----- MATERIAL TO PROCESS -----

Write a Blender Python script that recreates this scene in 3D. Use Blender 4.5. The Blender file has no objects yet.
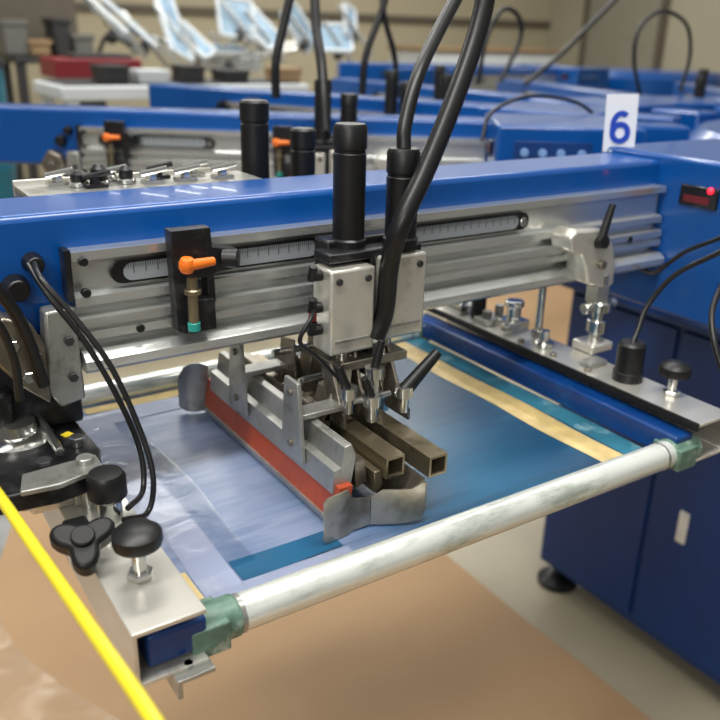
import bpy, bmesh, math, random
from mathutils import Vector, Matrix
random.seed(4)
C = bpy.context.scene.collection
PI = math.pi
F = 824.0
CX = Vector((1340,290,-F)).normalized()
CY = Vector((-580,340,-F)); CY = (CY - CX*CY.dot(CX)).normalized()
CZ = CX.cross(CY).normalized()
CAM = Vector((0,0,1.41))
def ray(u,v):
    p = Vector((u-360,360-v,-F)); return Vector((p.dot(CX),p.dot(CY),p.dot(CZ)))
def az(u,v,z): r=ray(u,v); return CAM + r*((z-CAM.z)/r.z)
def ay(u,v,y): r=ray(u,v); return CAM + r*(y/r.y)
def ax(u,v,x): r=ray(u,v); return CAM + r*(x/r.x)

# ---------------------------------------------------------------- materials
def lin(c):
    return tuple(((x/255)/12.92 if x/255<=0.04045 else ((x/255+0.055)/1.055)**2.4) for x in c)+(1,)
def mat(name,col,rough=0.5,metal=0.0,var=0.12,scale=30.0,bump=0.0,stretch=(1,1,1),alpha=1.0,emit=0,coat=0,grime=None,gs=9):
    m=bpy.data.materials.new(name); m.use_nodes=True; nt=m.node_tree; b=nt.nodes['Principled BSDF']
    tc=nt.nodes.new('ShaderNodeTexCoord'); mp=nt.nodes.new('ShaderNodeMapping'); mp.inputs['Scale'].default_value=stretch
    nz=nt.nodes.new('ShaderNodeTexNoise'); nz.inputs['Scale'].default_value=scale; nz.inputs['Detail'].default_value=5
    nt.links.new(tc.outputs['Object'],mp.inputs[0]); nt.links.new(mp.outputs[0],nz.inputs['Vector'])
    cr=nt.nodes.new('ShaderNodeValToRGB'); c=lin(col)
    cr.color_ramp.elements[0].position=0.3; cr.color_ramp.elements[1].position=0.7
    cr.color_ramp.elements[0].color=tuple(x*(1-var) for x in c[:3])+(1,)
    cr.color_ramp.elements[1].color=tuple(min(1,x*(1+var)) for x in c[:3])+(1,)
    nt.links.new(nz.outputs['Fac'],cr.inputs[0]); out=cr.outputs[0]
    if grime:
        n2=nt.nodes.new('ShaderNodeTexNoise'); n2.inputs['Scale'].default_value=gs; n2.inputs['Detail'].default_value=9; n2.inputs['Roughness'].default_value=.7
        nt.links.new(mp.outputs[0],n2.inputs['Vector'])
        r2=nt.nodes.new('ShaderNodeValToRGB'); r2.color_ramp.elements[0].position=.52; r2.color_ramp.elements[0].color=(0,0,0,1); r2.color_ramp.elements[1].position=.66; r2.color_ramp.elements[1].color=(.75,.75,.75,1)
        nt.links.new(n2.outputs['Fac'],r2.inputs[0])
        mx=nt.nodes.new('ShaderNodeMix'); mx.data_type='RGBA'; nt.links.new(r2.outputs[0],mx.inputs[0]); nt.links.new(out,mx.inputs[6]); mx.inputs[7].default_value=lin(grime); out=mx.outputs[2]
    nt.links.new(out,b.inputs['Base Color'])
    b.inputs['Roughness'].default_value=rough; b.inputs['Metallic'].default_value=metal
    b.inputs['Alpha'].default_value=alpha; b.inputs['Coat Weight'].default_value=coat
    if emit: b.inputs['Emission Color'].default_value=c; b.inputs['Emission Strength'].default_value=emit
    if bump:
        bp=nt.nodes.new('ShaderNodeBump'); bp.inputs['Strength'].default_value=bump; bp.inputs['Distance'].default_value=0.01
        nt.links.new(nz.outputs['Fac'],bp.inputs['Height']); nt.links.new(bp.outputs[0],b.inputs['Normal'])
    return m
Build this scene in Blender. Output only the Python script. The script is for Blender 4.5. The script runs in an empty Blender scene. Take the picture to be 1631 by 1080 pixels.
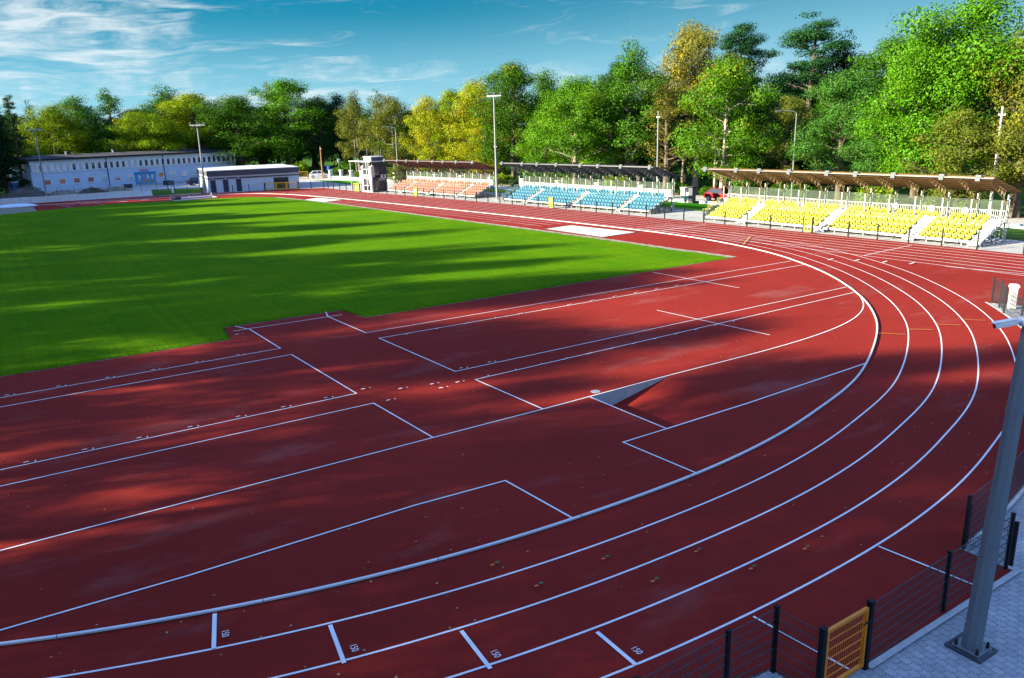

-----

» TASK PROMPT:
Every record gets retyped exactly; no picture goes into the copy.

» RESPONSE BELOW:
Write a Blender Python script that recreates this scene in 3D. Use Blender 4.5. The Blender file has no objects yet.
import bpy, bmesh, math, random
from mathutils import Vector, Matrix
random.seed(4)
C = bpy.context.scene.collection
PI = math.pi
F = 824.0
CX = Vector((1340,290,-F)).normalized()
CY = Vector((-580,340,-F)); CY = (CY - CX*CY.dot(CX)).normalized()
CZ = CX.cross(CY).normalized()
CAM = Vector((0,0,1.41))
def ray(u,v):
    p = Vector((u-360,360-v,-F)); return Vector((p.dot(CX),p.dot(CY),p.dot(CZ)))
def az(u,v,z): r=ray(u,v); return CAM + r*((z-CAM.z)/r.z)
def ay(u,v,y): r=ray(u,v); return CAM + r*(y/r.y)
def ax(u,v,x): r=ray(u,v); return CAM + r*(x/r.x)

# ---------------------------------------------------------------- materials
def lin(c):
    return tuple(((x/255)/12.92 if x/255<=0.04045 else ((x/255+0.055)/1.055)**2.4) for x in c)+(1,)
def mat(name,col,rough=0.5,metal=0.0,var=0.12,scale=30.0,bump=0.0,stretch=(1,1,1),alpha=1.0,emit=0,coat=0,grime=None,gs=9):
    m=bpy.data.materials.new(name); m.use_nodes=True; nt=m.node_tree; b=nt.nodes['Principled BSDF']
    tc=nt.nodes.new('ShaderNodeTexCoord'); mp=nt.nodes.new('ShaderNodeMapping'); mp.inputs['Scale'].default_value=stretch
    nz=nt.nodes.new('ShaderNodeTexNoise'); nz.inputs['Scale'].default_value=scale; nz.inputs['Detail'].default_value=5
    nt.links.new(tc.outputs['Object'],mp.inputs[0]); nt.links.new(mp.outputs[0],nz.inputs['Vector'])
    cr=nt.nodes.new('ShaderNodeValToRGB'); c=lin(col)
    cr.color_ramp.elements[0].position=0.3; cr.color_ramp.elements[1].position=0.7
    cr.color_ramp.elements[0].color=tuple(x*(1-var) for x in c[:3])+(1,)
    cr.color_ramp.elements[1].color=tuple(min(1,x*(1+var)) for x in c[:3])+(1,)
    nt.links.new(nz.outputs['Fac'],cr.inputs[0]); out=cr.outputs[0]
    if grime:
        n2=nt.nodes.new('ShaderNodeTexNoise'); n2.inputs['Scale'].default_value=gs; n2.inputs['Detail'].default_value=9; n2.inputs['Roughness'].default_value=.7
        nt.links.new(mp.outputs[0],n2.inputs['Vector'])
        r2=nt.nodes.new('ShaderNodeValToRGB'); r2.color_ramp.elements[0].position=.52; r2.color_ramp.elements[0].color=(0,0,0,1); r2.color_ramp.elements[1].position=.66; r2.color_ramp.elements[1].color=(.75,.75,.75,1)
        nt.links.new(n2.outputs['Fac'],r2.inputs[0])
        mx=nt.nodes.new('ShaderNodeMix'); mx.data_type='RGBA'; nt.links.new(r2.outputs[0],mx.inputs[0]); nt.links.new(out,mx.inputs[6]); mx.inputs[7].default_value=lin(grime); out=mx.outputs[2]
    nt.links.new(out,b.inputs['Base Color'])
    b.inputs['Roughness'].default_value=rough; b.inputs['Metallic'].default_value=metal
    b.inputs['Alpha'].default_value=alpha; b.inputs['Coat Weight'].default_value=coat
    if emit: b.inputs['Emission Color'].default_value=c; b.inputs['Emission Strength'].default_value=emit
    if bump:
        bp=nt.nodes.new('ShaderNodeBump'); bp.inputs['Strength'].default_value=bump; bp.inputs['Distance'].default_value=0.01
        nt.links.new(nz.outputs['Fac'],bp.inputs['Height']); nt.links.new(bp.outputs[0],b.inputs['Normal'])
    return m
Build this scene in Blender. Output only the Python script. The script is for Blender 4.5. The script runs in an empty Blender scene. Take the picture to be 1631 by 1080 pixels.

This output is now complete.